> [Work to be completed]: State the number of lines, and only that number, in which the word "empty" appears.

━━━━

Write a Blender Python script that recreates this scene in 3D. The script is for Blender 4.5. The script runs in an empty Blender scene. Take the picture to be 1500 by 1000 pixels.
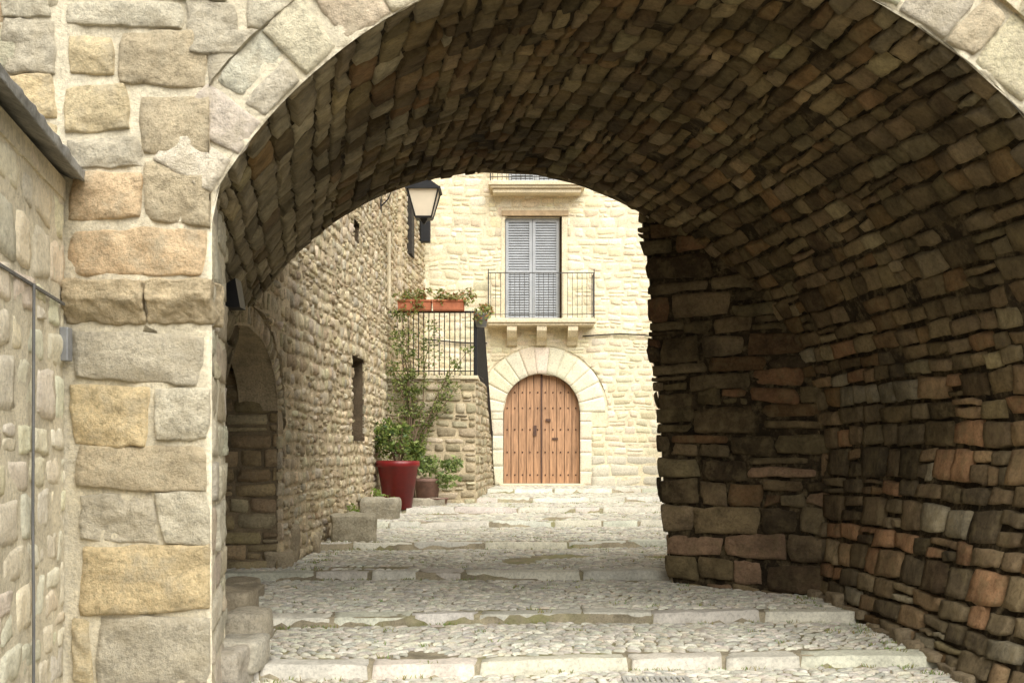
import bpy, math, numpy as np
from mathutils import Vector
R_=np.random.RandomState
E=1.6; F=1700.0
def PX(xp,yp,d): return ((xp-750)/F*d, d, E+(659-yp)/F*d)
# ---------------------------------------------------------------- noise
def _h(i,j,k):
    n=(i*73856093)^(j*19349663)^(k*83492791)
    n=n&0x7fffffff
    n=((n<<13)^n)&0x7fffffff
    n=(n*((n*n*15731+789221)&0x7fffffff)+1376312589)&0x7fffffff
    return n/float(0x7fffffff)
def vn(P):
    P=np.asarray(P,float); i=np.floor(P).astype(np.int64); f=P-i; f=f*f*(3-2*f)
    x,y,z=i[...,0],i[...,1],i[...,2]; a,b,c=f[...,0],f[...,1],f[...,2]
    r=0
    for dx in (0,1):
        for dy in (0,1):
            for dz in (0,1):
                w=(a if dx else 1-a)*(b if dy else 1-b)*(c if dz else 1-c)
                r=r+w*_h(x+dx,y+dy,z+dz)
    return r*2-1
def n3(x,y,z): return vn(np.stack(np.broadcast_arrays(x,y,z),-1))
# ---------------------------------------------------------------- mesh helpers
COL=bpy.context.scene.collection
def empty(name):
    o=bpy.data.objects.new(name,None); COL.objects.link(o); return o
def mesh(name,V,Fc,mat,parent=None,smooth=False,cols=None):
    V=np.asarray(V,float).reshape(-1,3)
    me=bpy.data.meshes.new(name)
    if isinstance(Fc,np.ndarray):
        nf,k=Fc.shape
        me.vertices.add(len(V)); me.vertices.foreach_set("co",V.ravel())
        me.loops.add(nf*k); me.loops.foreach_set("vertex_index",Fc.ravel().astype(np.int32))
        me.polygons.add(nf); me.polygons.foreach_set("loop_start",np.arange(0,nf*k,k,dtype=np.int32))
        me.update(calc_edges=True)
    else:
        me.from_pydata([tuple(v) for v in V],[],Fc); me.update()
    if cols is not None:
        a=me.attributes.new("col",'FLOAT_COLOR','POINT')
        c=np.ones((len(V),4)); c[:,:3]=cols; a.data.foreach_set("color",c.ravel())
    me.validate()
    if smooth: me.polygons.foreach_set("use_smooth",np.ones(len(me.polygons),bool))
    if mat: me.materials.append(mat)
    o=bpy.data.objects.new(name,me); COL.objects.link(o)
    if parent: o.parent=parent
    return o
class B:
    """accumulates simple parts"""
    def __init__(s): s.V=[]; s.F=[]
    def add(s,v,f):
        o=len(s.V); s.V+= [tuple(p) for p in v]; s.F+=[tuple(i+o for i in q) for q in f]
    def box(s,x0,x1,y0,y1,z0,z1):
        v=[(x,y,z) for z in (z0,z1) for (x,y) in ((x0,y0),(x1,y0),(x1,y1),(x0,y1))]
        s.add(v,[(3,2,1,0),(4,5,6,7),(0,1,5,4),(1,2,6,5),(2,3,7,6),(3,0,4,7)])
    def frus(s,c,z0,z1,a0,a1,n=4,rot=math.pi/4):
        v=[]
        for z,a in ((z0,a0),(z1,a1)):
            for i in range(n):
                t=rot+2*math.pi*i/n; v.append((c[0]+a*math.cos(t),c[1]+a*math.sin(t),z))
        f=[(i,(i+1)%n,n+(i+1)%n,n+i) for i in range(n)]+[tuple(range(n))[::-1],tuple(range(n,2*n))]
        s.add(v,f)
    def tube(s,pts,r,n=6):
        pts=[Vector(p) for p in pts]; m=len(pts); v=[]
        if not hasattr(r,'__len__'): r=[r]*m
        for i,p in enumerate(pts):
            t=(pts[min(i+1,m-1)]-pts[max(i-1,0)]).normalized()
            up=Vector((0,0,1)) if abs(t.z)<.9 else Vector((1,0,0))
            a=t.cross(up).normalized(); b=t.cross(a)
            for k in range(n):
                q=2*math.pi*k/n; v.append(p+a*math.cos(q)*r[i]+b*math.sin(q)*r[i])
        f=[(i*n+k,i*n+(k+1)%n,(i+1)*n+(k+1)%n,(i+1)*n+k) for i in range(m-1) for k in range(n)]
        f+=[tuple(range(n))[::-1],tuple(range((m-1)*n,m*n))]
        s.add(v,f)
    def lathe(s,c,prof,n=28):
        v=[];m=len(prof)
        for r,z in prof:
            for k in range(n):
                q=2*math.pi*k/n; v.append((c[0]+r*math.cos(q),c[1]+r*math.sin(q),c[2]+z))
        f=[(i*n+k,i*n+(k+1)%n,(i+1)*n+(k+1)%n,(i+1)*n+k) for i in range(m-1) for k in range(n)]
        s.add(v,f)
    def obj(s,name,mat,parent=None,bevel=0,smooth=False):
        o=mesh(name,s.V,s.F,mat,parent,smooth)
        if bevel:
            b=o.modifiers.new("b",'BEVEL'); b.width=bevel; b.segments=2
        return o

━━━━

> [Worked solution]: 2